Cette publication se signale encore par une longue série de messages officiels, qui sert de hors-d’œuvre. Il manque seulement le mot du directeur du Musée, en rupture avec une tradition solidement établie…

L’exposition, de dimensions moyennes, bénéficie d’une mise en œuvre empreinte d’austérité. Elle aurait mérité quelques investissements supplémentaires sans pécher par excès de luxe. Lors du vernissage, elle a été honorée de la présence de Lina Mendoni. Le ministre de la culture de Grèce ne s’est pas trompée sur son importance, sur l’importance de rappeler les liens privilégiés qui ont lié Genève et la Grèce à une heure décisive de leur histoire.

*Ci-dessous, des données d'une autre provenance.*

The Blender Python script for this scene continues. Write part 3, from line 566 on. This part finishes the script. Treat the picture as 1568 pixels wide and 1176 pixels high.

Des objets et des documents d’une puissance évocatrice exceptionnelle ne manqueront pas d’émouvoir le visiteur, de le transporter du coup deux cents ans en arrière. Nous songeons notamment au document marquant la reconnaissance de la neutralité permanente de la Suisse, signé, entre autres, par le comte Capodistrias. Ou l’acte de naturalisation de Capodistrias en tant que bourgeois de Genève, pour lui et ses descendants, avec le coffret en or dans lequel il lui fut offert, ont quitté le Musée Capodistrias de Corfou et le coffre-fort dans lequel ils sont conservés. Et bien d’autres encore, point n’est besoin d’allonger une liste, ces trois pièces justifient à elles seules la visite.